3. A Lily, A Rose by Sally Nicholls is a historical romance about a 14 year old girl. Lady Elinor's cousin Dan comes to visit to train as a knight and throughout the beginning of the story they fall in love. Soon Elinor's father finds out about their relationship together and splits them up so they can no longer see each other.

Her father then decides to invite his friend Sir William of Courtney who is about 50 years old to marry his daughter of 14 years of age as he is looking for a new reliable wife. Elinor is shocked to hear the news about the arranged marriage and wishes she could choose who to marry; she didn't even want to think of becoming married at this age. Elinor ends up meeting Sir William and has a chat with him that she doesn't want to marry him as she is too young. Sir William then speaks to Elinor's father and they both agree she should marry his son instead called Adam who is 16 years old. Still Elinor doesn't like this idea, but she has no choice. Elinor ends up marrying Adam at the end of the story and apologises to Dan and hopes they can stay friends.

I did not enjoy reading A Lily, A Rose because it is not the type of genre I would choose. I think the history used was a good part of the story because, when this was written for the first time girls like Elinor would have had an arranged marriage at such a young age. Other history used is that it was set in a castle, the father was a knight and they had a maid called Alice. It helped me understand how important it was to have an arranged marriage and help me imagine how each character felt about the situation they were in. I did want to find out more how Adam and Elinor were now? What happened to Dan? Did Sir William of Courtney find a new wife?  The story is accurate because, it was based on the story written in 1300's of the upper class and what their lives were like and also this story comes from The Maidens Song written in 1500's.

By Ellen

4. Set in the 1300s, "A Lily, A Rose" perfectly conveys the challenges that a female would experience every day in Edwardian England. The plot consists of monumental highs and crushing lows as we follow the story of the young Lady Elinor as she fights against her arranged marriage and battles to stay with her true love; her cousin, Dan.

Although the ending may not have been the one that everyone expected or desired, it was both practical and believable, as well as being a refreshing change from the extremely cliché "happily ever after". The book's climax resulted in the protagonist outwitting her older suitor in order to allow her to marry his son, who is a similar age to her. Their relationship doesn't have an immediate "love at first sight" aspect about it, but that just makes the plot even more believable. Even after their wedding, the couple still discuss the people they used to desire, with Elinor's husband asking her "Do you still love him?" whilst referring to Dan. Elinor even replies honestly, stating "I don't know. No, I do know. I do love him. But... I'm married now".

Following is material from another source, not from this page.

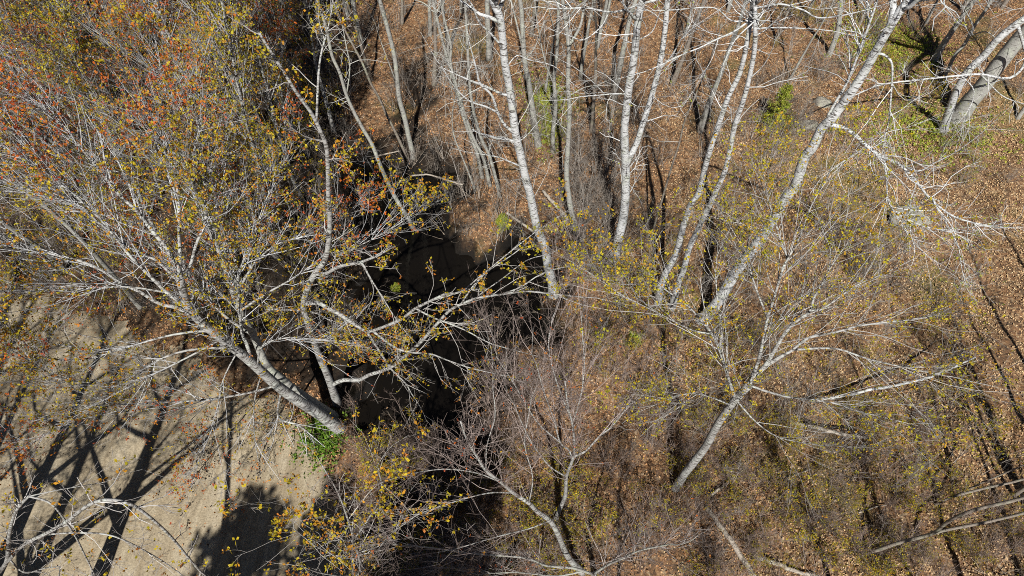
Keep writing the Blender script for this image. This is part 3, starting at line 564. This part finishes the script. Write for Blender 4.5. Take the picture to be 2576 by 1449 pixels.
tree("bare_tree", "leafless reddish-twigged tree at lower middle with upright broom of fine branches", 'maple',
     [(1392, 1320), (1407, 1280), (1422, 1246), (1425, 1199), (1439, 1159), (1445, 1120), (1440, 1066), (1428, 1020), (1420, 960)], (14, 4), [
     ([(1439, 1159), (1432, 1133), (1409, 1113), (1395, 1060), (1370, 990), (1350, 920)], 7, 3, 0.6), ([(1442, 1150), (1475, 1133), (1509, 1096), (1539, 1073), (1580, 1020)], 8, 3, 0.6),
     ([(1440, 1066), (1460, 1000), (1470, 920), (1465, 840)], 5, 3, 0.8), ([(1430, 1050), (1400, 960), (1380, 870), (1390, 800)], 5, 2, 1.0), ([(1425, 1199), (1380, 1170), (1330, 1100), (1290, 1010)], 6, 2, 0.3),
     ([(1409, 1113), (1350, 1060), (1290, 960), (1250, 900)], 5, 2, 0.5)],
     S_PINK, tmin=0.4)
tree("bare_tree", "grey spreading tree cut by the bottom edge, limbs reaching sideways", 'grey',
     [(1505, 1475), (1492, 1446)], (18, 15), [([(1492, 1446), (1442, 1429), (1375, 1423), (1319, 1403), (1192, 1393), (1092, 1379), (1019, 1373)], 9, 3, -0.5), ([(1495, 1443), (1525, 1423), (1569, 1403), (1609, 1385), (1680, 1370)], 9, 3, -0.3),
     ([(1470, 1440), (1400, 1449), (1300, 1440), (1200, 1445)], 6, 2, -0.6)], dict(S_PINK, tint=(0.42, 0.38, 0.36), den=6), tmin=0.9)
# slim trees at the lower right corner, seen almost end-on; their shadows rule the ground
for lab, px, w in [("long slim grey tree at lower right slanting to the edge, lowest of its group", [(2167, 1396), (2251, 1369), (2344, 1342), (2384, 1313), (2451, 1283), (2576, 1252), (2680, 1200)], (12, 14)),
                   ("slim grey tree at lower right just above the lowest slanting one", [(2297, 1356), (2370, 1335), (2470, 1315), (2580, 1290), (2680, 1255)], (10, 11)),
                   ("slim tree at lower right, uppermost of the slanting group", [(2350, 1270), (2397, 1250), (2480, 1228), (2576, 1205), (2680, 1160)], (9, 9)),
                   ("thin pole tree at lower right close beside the uppermost slanting one", [(2397, 1250), (2470, 1215), (2576, 1170), (2700, 1110)], (6, 6)),
                   ("slim tree standing at the right edge above the lower corner", [(2551, 1246), (2600, 1215), (2700, 1160), (2800, 1110)], (14, 13))]:
    tree("slim_tree", lab, 'brown', px, (w[0] * 0.85, w[1] * 0.75), [], dict(S_RIGHT, buds=0.2, den=2, tint=(0.36, 0.34, 0.31)), ext=3, tmin=0.5, group="slim trees at the lower right", ext_limbs=5)
# near crown at the lower left corner and the budding sapling on the road edge
tree("bare_tree", "pale bare treetop close to the camera in the lower left corner", 'maple',
     [(-60, 1530), (-30, 1470), (15, 1420), (25, 1350), (40, 1290), (70, 1250)], (16, 7), [
     ([(15, 1420), (60, 1370), (110, 1345), (170, 1310), (215, 1275), (260, 1258), (320, 1265), (370, 1295), (430, 1350), (480, 1410), (520, 1455)], 11, 5, -0.6),
     ([(70, 1250), (120, 1262), (150, 1290), (190, 1350), (215, 1400), (240, 1449)], 7, 4, -0.3), ([(110, 1345), (200, 1340), (290, 1350), (390, 1400), (450, 1440)], 6, 3, -0.4),
     ([(20, 1400), (60, 1440), (110, 1430), (150, 1425)], 6, 3, -0.6), ([(70, 1250), (150, 1232), (265, 1213)], 4, 2, 0.4)],
     dict(S_POND, den=3, buds=0.12, len=1.0, tint=(0.5, 0.48, 0.46)), tmin=0.7)
tree("maple_sapling", "orange-budded young maple on the road edge near the bottom", 'maple',
     [(930, 1520), (915, 1450), (900, 1390), (880, 1320), (850, 1240), (810, 1170)], (9, 4), [([(905, 1400), (850, 1400), (790, 1370), (740, 1330)], 5, 2, -0.5), ([(890, 1350), (930, 1300), (960, 1240), (950, 1170)], 5, 2, 0.2), ([(915, 1450), (860, 1449), (800, 1440), (750, 1420)], 5, 2, -0.4), ([(900, 1390), (960, 1370), (1000, 1330)], 4, 2, 0.2)],
     dict(S_POND, den=3.6, buds=0.6, len=1.3, bs=0.06, up=-0.06), tmin=0.2)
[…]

Sally Nicholls manages to not only make the text accessible to those who have difficulty reading (through the use of "Dyslexia Friendly" vocabulary, combined with the fact that the text is under 100 pages long), but also manages to grip the more experienced audience with the story's thrilling plot. In only 65 pages the audience is transported back in time to the days of knights, kings and forbidden love. Elinor proves to all the young female readers that, if you use your skills to your advantage, things will turn out fine; this is highlighted by the fact that Elinor is influencing all of the men around her. She manages to achieve this using nothing but her wit, which is no small task, as in Edwardian England women were seen as inferior to males, especially when they were young.

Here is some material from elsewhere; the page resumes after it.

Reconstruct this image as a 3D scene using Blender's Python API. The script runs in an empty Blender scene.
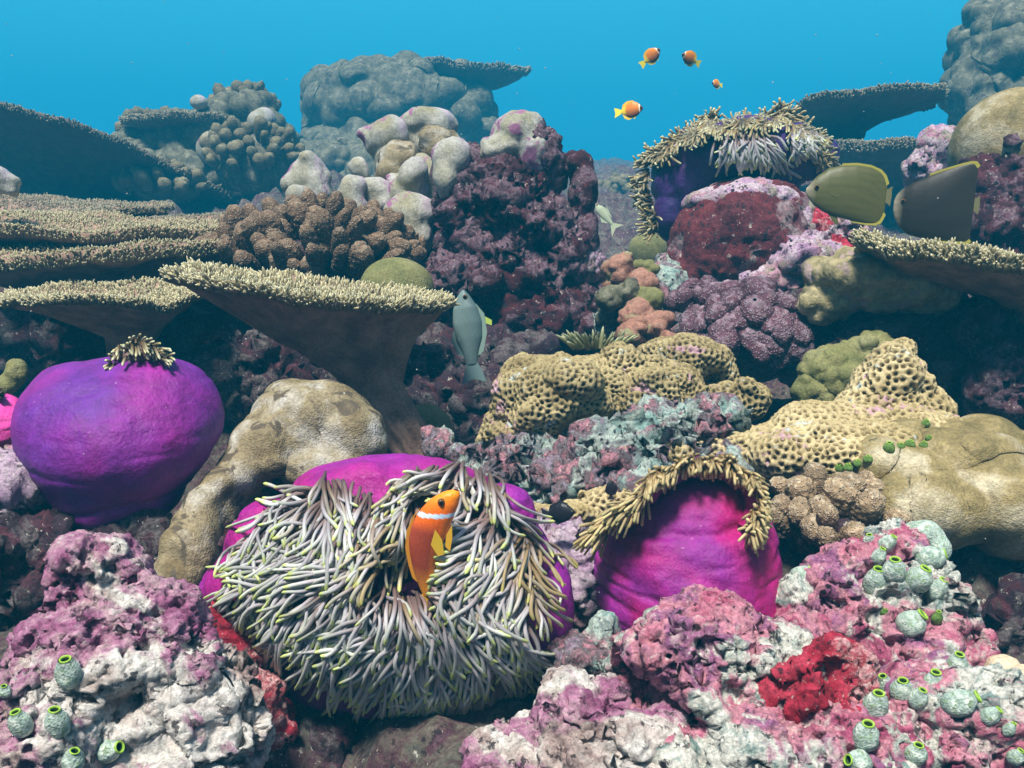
import bpy, bmesh, math, random
import numpy as np
from mathutils import Vector, Matrix
from mathutils.bvhtree import BVHTree
from mathutils.kdtree import KDTree

# ------------------------------------------------------------------ camera, world, sun, exposure
SC = bpy.context.scene
COL = SC.collection
F = 887.0
PITCH = math.radians(14)
CP, SP = math.cos(PITCH), math.sin(PITCH)
cam_d = bpy.data.cameras.new('camera')
cam = bpy.data.objects.new('camera', cam_d)
COL.objects.link(cam)
cam_d.sensor_width = 36
cam_d.lens = 36 * F / 1024
cam_d.clip_start = 0.02
cam_d.clip_end = 200
cam.rotation_euler = (math.pi / 2 - PITCH, 0, 0)
SC.camera = cam

SUN_EL, SUN_AZ = math.radians(68), math.radians(205)      # azimuth clockwise from +Y: light comes from over the camera's left shoulder
world = bpy.data.worlds.new('World')
SC.world = world
world.use_nodes = True
wn = world.node_tree
wn.nodes.clear()
w_out = wn.nodes.new('ShaderNodeOutputWorld')
w_bg = wn.nodes.new('ShaderNodeBackground')
w_sky = wn.nodes.new('ShaderNodeTexSky')
w_sky.sky_type = 'NISHITA'
w_sky.sun_disc = False
w_sky.sun_elevation = SUN_EL
w_sky.sun_rotation = SUN_AZ
w_bg.inputs['Strength'].default_value = 0.09
w_tc = wn.nodes.new('ShaderNodeTexCoord')
w_sep = wn.nodes.new('ShaderNodeSeparateXYZ')
w_ramp = wn.nodes.new('ShaderNodeValToRGB')            # colour of the open water by elevation
w_ramp.color_ramp.elements[0].position = 0.40
w_ramp.color_ramp.elements[0].color = (0.01, 0.10, 0.25, 1)
w_ramp.color_ramp.elements[1].position = 0.62
w_ramp.color_ramp.elements[1].color = (0.45, 4.3, 6.4, 1)
e = w_ramp.color_ramp.elements.new(0.48)
e.color = (0.09, 2.35, 4.7, 1)
w_map = wn.nodes.new('ShaderNodeMapRange')
w_map.inputs['From Min'].default_value = -1
w_map.inputs['From Max'].default_value = 1
w_m2 = wn.nodes.new('ShaderNodeMapRange')
w_m2.interpolation_type = 'SMOOTHSTEP'
w_m2.inputs['From Min'].default_value = 0.35
w_m2.inputs['From Max'].default_value = 0.75
w_mix = wn.nodes.new('ShaderNodeMixRGB')
L = wn.links
L.new(w_tc.outputs['Generated'], w_sep.inputs[0])
L.new(w_sep.outputs['Z'], w_map.inputs['Value'])
L.new(w_map.outputs[0], w_ramp.inputs[0])
L.new(w_sep.outputs['Z'], w_m2.inputs['Value'])
L.new(w_m2.outputs[0], w_mix.inputs[0])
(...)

Historical context if featured throughout the novel and is incredibly accurate and informative. All of the situations presented in the novel would have occurred regularly in the Edwardian era, such as arranged marriages and women being forced into matrimony from an incredibly young age. Additionally, the references to castles, knights and kings are all accurate to the period that the novel is set in, giving the book a further sense of authenticity. The only part of the novel that is detectibly inaccurate in terms of historical context is the dialog used, which was deliberately altered to suit dyslexic readers.Although the plot initially seems very similar to a traditional fairy-tale , the plot quickly changes into a much deeper, intricate web of true love, cunning and stereotypes, giving it a unique storyline, unlike anything I have ever read before.

It is typical of Sally Nicholls to set her novel in Medieval England, but this ensures that she is writing to her strengths, as she has had experience in this area of historical fiction many times before. The author conveys the situations described in the novel effectively through her use of a protagonist who is of a similar age to the majority of her audience, which allows the reader to form deep links of empathy towards the character's situation, which could not have worked as well if the character was older.

Lady Elinor's character rapidly develops throughout the novel, as we see her transform from a naïve child into a headstrong young woman. Her situation requires her to mature much faster than a child of her age would be expected to in present times, but Elinor's ability to adjust is one of the qualities that make her so admirable. The protagonist is a positive and inspirational role model for young women everywhere, due to her resilience and quick thinking.

In conclusion, the novel was simply brilliant in all areas and I am eager to read many more  books from Sally Nicholls in the future.

By Elise

5. This short story reads very well as a romance.   It is easy to identify with the feelings of the main character, Lady Elinor, as she falls in love with Dan, a knight in training at the court of her father, and to feel her horror as he announces she is to be married off to a stranger old enough to BE her father!  This real dilemma for Elinor makes for a compelling plotline and brings home to readers today just what it was like to be a woman of this class in Medieval times and how limited the choices available to women were.  Because the story is so short and so simply written for its target audience it is difficult to get a real sense of the Medieval  period in which it is set through descriptive detail or dialogue.  Nicholls does an excellent  job though within the constraints she is working under. Elinor is an appealing character and we learn much about her situation and social status through her emotional dilemma, we want her to find her happy ending!